The thing is, it wasn't just that one pitch. Ten of the 16 changeups he threw from the sixth inning on were elevated to varying degrees:
But it became a more pressing issue in the seventh, as Danks threw a few unimpressively located changeups to C.J. Cron. Then again, Cron couldn't read the pitch out of his hand at all and missed on the speed, so maybe those had action.
But David Freese could certainly tell it apart from his fastball, and when Danks hung one there, Freese knocked it out of the park to right. He rebounded nicely to get the last out of the seventh, and at 107 pitches and the lineup turning over, that would've been a great time to call it quits.
But nope, he returned to the mound to throw high changeups to three hitters whose contracts are worth more than $500 million combined. He got away with one to Trout, because Trout thought it was too high or too away:
But on most other nights, Pujols would've tied it up before Hamilton got a chance to:
Ventura said, "You go by what you've seen tonight." The fourth time through the order and 110+ pitches into the game, I'd rather go by what being seen present-tense -- and there, I saw a pitcher who just thought he gave up the game-tying blast:
One batter later, that became a reality when Hamilton teed off on the same changeup Pujols just missed.
Ventura might've had a case if Danks made the mistake to Hamilton out of nowhere.
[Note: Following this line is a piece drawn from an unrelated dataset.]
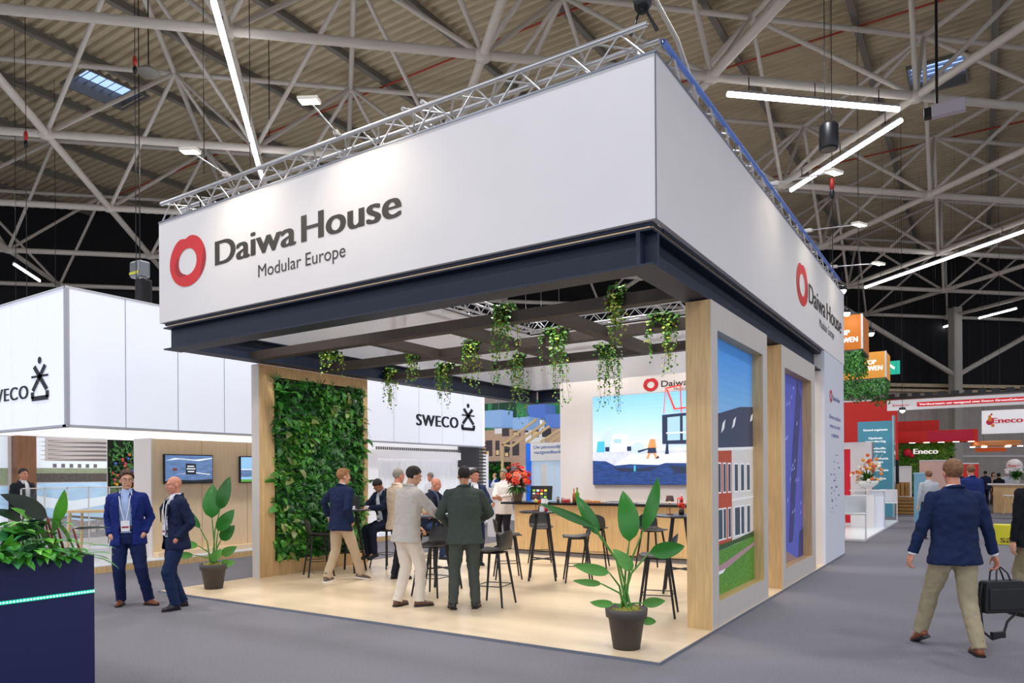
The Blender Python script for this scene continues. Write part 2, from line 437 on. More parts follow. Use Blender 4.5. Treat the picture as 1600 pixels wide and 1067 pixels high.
# chain motor over the white box
p = on_d(219, 470, 17.5)
g = thing('chain_hoist', 'silver and black chain hoist over the glowing white box', 'hoist', p)
MB().box(-.22, .22, -.15, .15, .55, .95).obj('motor', mat('scuffed_metal', '8f9298', .35, metal=.7), g, bevel=.05)
MB().box(-.2, .2, -.155, -.15, .62, .68).obj('warning_stripe', mat('hoist_yellow', 'c9c33a', .5), g)
MB().box(-.02, .33, -.14, .14, -.35, .5).obj('chain_bag', mat('black_cloth', '1a1a1e', .9), g, bevel=.06)
MB().tube([(-.1, 0, .55), (-.12, 0, -.3)], .03, 6).obj('chain', M_blackmetal, g)
MB().tube([(0, 0, .95), (0, 0, ZR - p.z)], .012, 5).obj('wire', M_blackmetal, g)
# camera-like black projector lamp near right node
p = on_d(1480, 170, 16)
g = thing('stage_lamp', 'white boxed spotlight with black bracket under a roof node at upper right', 'lamp', p)
MB().box(-.3, .35, -.12, .12, -.13, .13).obj('case', mat('pale_case', 'b9b3bd', .5), g, bevel=.02)
MB().box(-.45, -.3, -.1, .1, -.12, .1).obj('lens_hood', M_black, g, bevel=.02)
MB().tube([(-.2, 0, .13), (-.2, 0, ZR - p.z)], .03, 6).obj('bracket', M_blackmetal, g)
# far hall fabric: column, gallery edge, rear wall cladding
t0, _ = on_wall(1490, 600, 1.5); t1, _ = on_wall(1502, 600, 1.5); _, zg = on_wall(1500, 614, .6); _, z2 = on_wall(1500, 601, .6)
wbox('trim_1', t0, t1, 1.1, 1.6, 0, ZL + .4, mat('pale_column', 'b5b1a8', .6), kind='structure')
wbox('trim_2', -45, 112, .1, 1.0, zg, (zg + z2) / 2 - .1, mat('beige_gallery', 'c7b493', .6), kind='structure')
wbox('trim_5', -45, 112, .1, .8, (zg + z2) / 2 + .05, z2, mat('beige_gallery', 'c7b493', .6), kind='structure')
wbox('trim_3', -45, 112, .02, .35, 0, zg, mat('grey_acoustic_panels', 'b9afa8', .85, var=.1, scale=3), kind='structure')
_, za = on_wall(1550, 714, .4); _, zb_ = on_wall(1550, 711, .4)
wbox('trim_4', -45, 112, .35, .42, za, zb_, M_white, kind='structure')
q = W0 + WD * (t0 + t1) / 2 - WN * 1.4
for k in (-1, 1): MB().tube([q + Vector((0, 0, z2 + .4)), q + WD * k * 7.5 + Vector((0, 0, ZL + .2))], .15, 8).obj('trim_%d' % (6 + (k > 0)), M_tube, kind='structure')
# ================================================================ THE STAND
FX, FY, FZ0, FZ1 = -7.68, 10.38, 3.94, 5.40
# plank floor platform
plat = MB().box(-7.74, 0, 0, 10.3, .0, .022).obj('stand_floor', M_oakfloor, None, label='pale wood-look stand floor raised a little above grey carpet', cat='floor')
MB().box(-7.74, .012, -.012, 0, 0, .026).obj('edge_strip', M_aluedge, plat)
MB().box(0, .012, 0, 10.3, 0, .026).obj('edge_strip', M_aluedge, plat)
# fascia ring
fas = thing('fascia_sign', 'large white square fascia box with red ring logo carried over the stand', 'sign', (0, 0, 0))
MB().box(FX, 0, 0, .05, FZ0, FZ1).obj('front_panel', M_white, fas)
MB().box(-.05, 0, .05, FY, FZ0, FZ1).obj('side_panel', M_white, fas)
MB().box(FX, -.05, FY - .05, FY, FZ0, FZ1).obj('back_panel', M_white, fas)
MB().box(FX, FX + .05, .05, FY - .05, FZ0, FZ1).obj('left_panel', M_white, fas)
MB().box(-.006, .004, -.004, .006, FZ0, FZ1).obj('corner_seam', mat('seam_grey', '6d6f76', .5), fas)
MB().box(FX, .01, -.01, .0, FZ1, FZ1 + .02).box(0, .01, 0, FY, FZ1, FZ1 + .02).obj('top_rail', M_aluedge, fas)
# lettering
logo_heart('logo', (-6.972, -.001, 4.733), (1, 0, 0), (0, 0, 1), .43, .355, fas)
for w_, q0, q1 in (('Daiwa', 336, 463), ('House', 471, 628)):
    text(w_, (on_y(q0, 400, 0).x, -.001, 4.563), (on_y(q1, 380, 0).x, -.001, 4.563), .345, M_ink, 'lettering', fas, bold=.055)
for w_, q0, q1 in (('Modular', -5.43, -4.61), ('Europe', -4.53, -3.844)): text(w_, (q0, -.001, 4.262), (q1, -.001, 4.262), .168, M_ink, 'small_lettering', fas)
logo_heart('logo', (.001, 6.18, 4.70), (0, 1, 0), (0, 0, 1), .44, .335, fas)
for w_, q0, q1 in (('Daiwa', 6.69, 8.22), ('House', 8.34, 10.03)):
    text(w_, (.001, q0, 4.53), (.001, q1, 4.53), .335, M_ink, 'lettering', fas, bold=.055)
for w_, q0, q1 in (('Modular', 7.64, 8.41), ('Europe', 8.49, 9.14)): text(w_, (.001, q0, 4.28), (.001, q1, 4.28), .16, M_ink, 'small_lettering', fas)
# recessed dark trims with light strip under the fascia
u = thing('roof_frame', 'blue-black steel I-beam ring with brown cross beams under the fascia', 'beam', (0, 0, 0))
MB().box(FX + .06, -.06, .05, .3, 3.905, 3.94).box(-.3, -.05, .3, FY - .1, 3.905, 3.94).obj('packer', M_steel, u)
MB().box(FX + .1, -.08, .06, .075, 3.89, 3.903).box(-.075, -.06, .07, 8, 3.89, 3.903).obj('light_strip', mat('strip_reflect', 'c9b08a', .3, metal=.6), u)
ZB, ZTp = 3.56, 3.87
def ibeam(name, ax, a0, a1, c, w=.28):
    """I beam along axis ax between a0 and a1 centred on c"""
    m = MB()
    def bx(p0, p1, z0, z1, q0=0, q1=0):
        if ax == 'x': m.box(a0, a1, p0, p1, z0, z1)
        else: m.box(p0, p1, a0, a1, z0, z1)
    bx(c - w / 2, c + w / 2, ZB, ZB + .018); bx(c - w / 2, c + w / 2, ZTp, ZTp + .018); bx(c - .02, c + .02, ZB + .018, ZTp)
    return m.obj(name, M_steel, u)
bx_, by_ = -.20, .20
ibeam('front_beam', 'x', FX, -.06, by_)
ibeam('side_beam', 'y', .34, 8.1, bx_)
ibeam('left_beam', 'y', .34, 10.3, FX + .2)
ibeam('back_beam', 'x', FX + .34, -5.6, 10.2)
MB().box(-.22, -.18, .06, .34, ZB + .018, ZTp).obj('web_plate', M_steel, u)
for y in (1.47, 3.03, 4.58): MB().box(FX + .2, -.3, y - .08, y + .08, ZB + .005, 3.70).obj('cross_beam', M_darkbeam, u)
for x in (-1.96, -3.43, -4.90):
    for y0, y1 in ((1.55, 2.95), (3.11, 4.5)): MB().box(x - .08, x + .08, y0, y1, ZB + .005, 3.70).obj('joist', M_darkbeam, u)
# ---- aluminium box truss ring above
def truss(label, p, q, w=.29, zb=5.42, inward=(0, 1, 0), step=.27):
    p = Vector(p); q = Vector(q); d = (q - p); Ln = d.length; e = d.normalized(); iw = Vector(inward)
    t = thing('box_truss', label, 'truss', p, group=None)
    c = [Vector((0, 0, 0)), iw * w, Vector((0, 0, w)), iw * w + Vector((0, 0, w))]
    for k in c:
        s_ = strut('chord', k, k + e * Ln, .028, t, unit_alu(10))
    n = int(Ln / step); braces = []
    for (a, b) in ((0, 1), (2, 3), (0, 2), (1, 3)):
        for i in range(n):
            s0, s1 = i * Ln / n, (i + 1) * Ln / n
            A, Bv = (c[a], c[b]) if i % 2 == 0 else (c[b], c[a])
            braces.append((A + e * s0, Bv + e * s1))
    for a, b in braces: strut('brace', a, b, .0105, t, unit_alu(6))
    return t
def unit_alu(n):
    k = ('alu', n)
    if k not in _unit: u_ = MB(); u_.tube([(0, 0, 0), (0, 0, 1)], 1, n); _unit[k] = u_.mesh('alu_tube', M_alu)
    return _unit[k]
truss('aluminium box truss along the top of the long front fascia', (FX - .05, .07, 5.43), (-.1, .07, 5.43), inward=(0, 1, 0))
tr_ = truss('aluminium box truss along the top of the right-hand fascia', (-.08, .4, 5.43), (-.08, 10.3, 5.43), inward=(-1, 0, 0))
u_ = MB(); u_.tube([(0, 0, 0), (0, 0, 1)], 1, 10); _bm = u_.mesh('lit_chord_tube', mat('blue_lit_tube', '6f93e8', .35, metal=.4))  # blue light on this chord, painted as a bluish tube
strut('blue_lit_chord', (0, 0, .29), (0, 9.9, .29), .029, tr_, _bm)
truss('aluminium box truss along the left side, behind the front fascia', (FX + .1, .4, 5.43), (FX + .1, 10.0, 5.43), inward=(1, 0, 0))
truss('aluminium box truss along the back fascia of the stand', (FX + .1, 10.2, 5.43), (-.5, 10.2, 5.43), inward=(0, -1, 0))
truss('aluminium box truss crossing the middle of the stand roof', (FX + .4, 5.1, 5.43), (-.4, 5.1, 5.43), inward=(0, 1, 0))
truss('aluminium box truss crossing from front to back inside the fascia', (-3.3, .4, 5.72), (-3.3, 10.0, 5.72), inward=(1, 0, 0))
# arm lamps
def arm_lamp(base, head, label, group=None):
    base = Vector(base); head = Vector(head); d = head - base
    g = thing('arm_spotlight', label, 'lamp', base, group=group)
    MB().obox((0, 0, .03), d.normalized() * .09, d.cross(Vector((0, 0, 1))).normalized() * .03, Vector((0, 0, .03))).obj('driver_box', mat('lamp_white', 'e4dccf', .4), g, bevel=.01)
    MB().tube([d * .05 + Vector((0, 0, .03)), d * .9], .01, 6).obj('arm', M_alu, g)
    sd = d.cross(Vector((0, 0, 1))).normalized(); dn = d.normalized()
    MB().obox(d, dn * .075, sd * .11, Vector((0, 0, .018))).obj('head', mat('lamp_white', 'e4dccf', .4), g, bevel=.008)
    MB().obox(d + Vector((0, 0, -.02)), dn * .06, sd * .095, Vector((0, 0, .003))).obj('glass', M_warm, g)
for (x, y, z), nm in zip(FASCIA_LAMPS, ('arm spotlight reaching out above the first letters of the front fascia', 'arm spotlight reaching out right of the long tube light')): arm_lamp((x - .5, .07, 5.74), (x, y, z), nm)
for (x, y, z), nm in zip(SIDE_LAMPS, ('nearest arm spotlight on the right-hand truss', 'bright arm spotlight above the middle of the right fascia', 'farthest arm spotlight on the right-hand truss')):
    arm_lamp((-.05, y + .4, 5.74), (x, y, z), nm)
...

However, he made similar mistakes to three other hitters since the start of the seventh, or four if you count Cron. If you survive a round of Russian roulette, your instinct shouldn't be to say, "Double or nothing!"
It's worth making a big deal about this, because it's not like the White Sox starters had earned the privilege. In fact, they're by faaaaaaaaar the worst in the league at facing hitters a fourth time. Entering Wednesday's game:
- AL average: .256/.313/.407
- White Sox: .438/.526/.719 over 38 PA
The bullpen may not be trustworthy, but the aggregate starter facing a lineup a fourth time may as well be Mitchell Boggs. Hell, it wasn't a wise choice to let Sale face Trout for a fourth time in a tense situation in Anaheim, but at least he's an ace, and at least it makes for a good rule of thumb -- a bad idea for Chris Sale is a horrible idea for any other White Sox starter.